Commissioner John Koskinen informed IRS employees in an email that they'll get a bonus next March of 1 percent of their base salary. The performance awards go to most employees.
"I believe that rewarding our high-performing employees is a vital investment for our nation's tax system," Koskinen said in the Monday email that was obtained by The Associated Press.
The annual awards are down from two years ago, when agency workers received bonuses of 1.75 percent. They were delayed in the summer of 2013 when automatic budget cuts hit the agency, forcing unpaid furloughs and other cost-cutting moves.

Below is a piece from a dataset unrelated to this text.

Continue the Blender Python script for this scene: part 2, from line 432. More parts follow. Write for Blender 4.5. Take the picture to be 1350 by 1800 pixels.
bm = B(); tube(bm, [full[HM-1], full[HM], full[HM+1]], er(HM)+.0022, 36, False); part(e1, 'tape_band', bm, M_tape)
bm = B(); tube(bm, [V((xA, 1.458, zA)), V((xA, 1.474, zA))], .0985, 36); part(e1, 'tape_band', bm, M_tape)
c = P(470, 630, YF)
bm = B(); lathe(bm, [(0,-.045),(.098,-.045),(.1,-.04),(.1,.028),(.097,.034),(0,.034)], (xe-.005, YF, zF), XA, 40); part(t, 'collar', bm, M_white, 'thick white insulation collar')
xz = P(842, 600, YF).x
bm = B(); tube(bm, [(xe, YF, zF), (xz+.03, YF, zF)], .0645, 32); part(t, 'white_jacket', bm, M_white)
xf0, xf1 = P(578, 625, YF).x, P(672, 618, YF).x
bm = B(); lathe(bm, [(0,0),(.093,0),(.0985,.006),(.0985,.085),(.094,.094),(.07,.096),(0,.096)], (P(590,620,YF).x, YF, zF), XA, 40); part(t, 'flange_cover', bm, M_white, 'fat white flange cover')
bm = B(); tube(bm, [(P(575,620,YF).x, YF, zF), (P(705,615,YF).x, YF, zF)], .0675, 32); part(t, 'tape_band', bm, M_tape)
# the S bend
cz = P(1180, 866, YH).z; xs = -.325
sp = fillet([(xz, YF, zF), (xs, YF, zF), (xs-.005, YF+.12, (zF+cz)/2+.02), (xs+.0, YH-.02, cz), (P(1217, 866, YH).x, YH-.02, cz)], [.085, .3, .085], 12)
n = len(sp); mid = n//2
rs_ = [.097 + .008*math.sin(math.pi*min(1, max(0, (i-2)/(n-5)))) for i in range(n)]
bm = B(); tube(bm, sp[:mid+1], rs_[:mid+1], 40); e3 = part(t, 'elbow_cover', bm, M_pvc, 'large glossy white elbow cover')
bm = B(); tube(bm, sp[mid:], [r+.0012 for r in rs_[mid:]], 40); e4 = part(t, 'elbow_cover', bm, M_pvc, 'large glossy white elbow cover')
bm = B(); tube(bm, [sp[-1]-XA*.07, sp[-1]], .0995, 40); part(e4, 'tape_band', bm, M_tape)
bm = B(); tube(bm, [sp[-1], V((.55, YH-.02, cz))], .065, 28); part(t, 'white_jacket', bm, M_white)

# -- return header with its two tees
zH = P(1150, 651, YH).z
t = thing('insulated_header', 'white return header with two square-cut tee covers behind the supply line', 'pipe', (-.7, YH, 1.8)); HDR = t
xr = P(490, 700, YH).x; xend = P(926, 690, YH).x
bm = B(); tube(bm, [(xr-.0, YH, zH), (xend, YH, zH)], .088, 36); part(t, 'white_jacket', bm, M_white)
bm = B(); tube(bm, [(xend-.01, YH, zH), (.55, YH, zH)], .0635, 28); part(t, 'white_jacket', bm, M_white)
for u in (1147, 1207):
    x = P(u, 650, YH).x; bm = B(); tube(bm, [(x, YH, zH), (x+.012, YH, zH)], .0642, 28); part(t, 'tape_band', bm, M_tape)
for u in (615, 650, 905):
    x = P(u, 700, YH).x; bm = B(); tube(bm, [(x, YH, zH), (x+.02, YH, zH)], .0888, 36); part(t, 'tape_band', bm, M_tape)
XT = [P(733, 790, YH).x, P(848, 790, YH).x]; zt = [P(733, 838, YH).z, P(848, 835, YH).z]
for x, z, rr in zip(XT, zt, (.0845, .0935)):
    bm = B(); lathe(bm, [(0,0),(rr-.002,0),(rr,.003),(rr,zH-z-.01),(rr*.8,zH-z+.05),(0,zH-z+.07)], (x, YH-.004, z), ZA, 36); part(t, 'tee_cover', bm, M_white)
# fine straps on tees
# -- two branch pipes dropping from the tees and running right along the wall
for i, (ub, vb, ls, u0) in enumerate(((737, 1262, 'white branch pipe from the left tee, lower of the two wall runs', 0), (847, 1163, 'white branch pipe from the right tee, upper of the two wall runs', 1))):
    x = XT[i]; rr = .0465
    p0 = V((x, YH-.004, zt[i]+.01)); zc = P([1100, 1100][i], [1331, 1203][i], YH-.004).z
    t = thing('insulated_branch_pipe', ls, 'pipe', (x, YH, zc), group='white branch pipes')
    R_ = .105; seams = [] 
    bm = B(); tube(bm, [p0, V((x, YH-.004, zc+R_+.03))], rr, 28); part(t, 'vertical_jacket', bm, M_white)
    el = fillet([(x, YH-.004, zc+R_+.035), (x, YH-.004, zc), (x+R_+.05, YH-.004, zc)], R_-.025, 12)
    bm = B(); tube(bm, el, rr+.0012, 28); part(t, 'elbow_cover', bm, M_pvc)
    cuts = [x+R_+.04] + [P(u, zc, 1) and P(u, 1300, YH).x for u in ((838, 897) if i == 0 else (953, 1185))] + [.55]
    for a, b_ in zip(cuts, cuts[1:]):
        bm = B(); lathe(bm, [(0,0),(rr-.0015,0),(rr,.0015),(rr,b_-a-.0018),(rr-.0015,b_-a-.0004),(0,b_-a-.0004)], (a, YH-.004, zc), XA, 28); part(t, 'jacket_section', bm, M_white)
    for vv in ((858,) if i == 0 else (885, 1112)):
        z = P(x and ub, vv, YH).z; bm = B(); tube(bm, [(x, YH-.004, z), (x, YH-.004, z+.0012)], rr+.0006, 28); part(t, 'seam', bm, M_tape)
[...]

Some Republicans have questioned the payouts in the wake of revelations that the IRS had wrongly targeted tea party organizations and other advocacy groups seeking tax-exempt status.
"The agency — rife with scandal, mismanagement and unaccountability — is awarding bonuses with the very tax dollars they collect from hardworking Americans," said Sen. Orrin Hatch, R-Utah.
Hatch noted that a Treasury Department investigation earlier this year concluded that bonuses totaling $2.8 million had gone to more than 2,800 employees found to have broken agency rules of conduct — including 1,100 employees who owed back taxes.
Koskinen said that new protections negotiated with the National Treasury Employees Union would deny bonuses to workers who violate the agency's code of conduct.
"Employees violating these basic standards should not be eligible for financial awards," Koskinen said.